MIT linguists to go to GLOW

Congratulations to 4th-year students Coppe van Urk and Ted Levin, who have each had a paper accepted to the next GLOW Colloquium, to be held this April in Brussels. The GLOW Colloquium will be immediately followed by the first Glow Spring School, at which our very own Norvin Richards will teach a course on Islands (alongside an array of MIT alums also teaching at the Spring school: Hagit Borer (PhD 1981), Philippe Schlenker (PhD 1999) and Charles Yang (Computer Science PhD 2000)).

Roger Schwarzschild to join MIT Linguistics faculty

We are delighted to be able to publicly announce that Roger Schwarzschild will be joining the MIT Linguistics faculty starting this Fall as Professor of Linguistics.

Roger received his PhD from UMass Amherst in 1991. He has taught at Bar-Ilan University and the Hebrew University of Jerusalem, and since 1995 has been a member of the Linguistics faculty at Rutgers. Roger is one of the most creative and brilliant semanticists in the world. He has made profound contributions in many areas, including pluralities, focus, the semantics of indefinites, and most recently measure terms and comparatives. Much of his work is also devoted to the ways in which semantics interacts with other aspects of language, including pragmatics, syntax and phonology. Roger is known as one of the best explainers in the field: a great speaker and dedicated teacher. We consider ourselves lucky beyond words that Roger will be joining us, and look forward to welcoming him to MIT next Fall!

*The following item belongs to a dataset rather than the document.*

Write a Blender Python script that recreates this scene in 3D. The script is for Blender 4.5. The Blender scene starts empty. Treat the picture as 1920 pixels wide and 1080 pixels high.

Michel DeGraff promoted to Full Professor

Heartiest congratulations to our colleague Michel DeGraff on his promotion to the rank of Full Professor!!

Wataru Uegaki at Maryland

Fourth-year grad student Wataru Uegaki was at the University of Maryland, College Park over the weekend for their 2nd Philosophy and Linguistics Conference (PHLINC2: Language and Other Minds). Wataru presented on “Emotive Factives and the Semantics of Question-Embedding.”

Pesetsky book featured in MIT News article

David Pesetsky and his recent LI monograph on Russian case morphology were featured in an MIT News Office article by Peter Dizikes, Cold case: A linguistic mystery yields clues in Russian.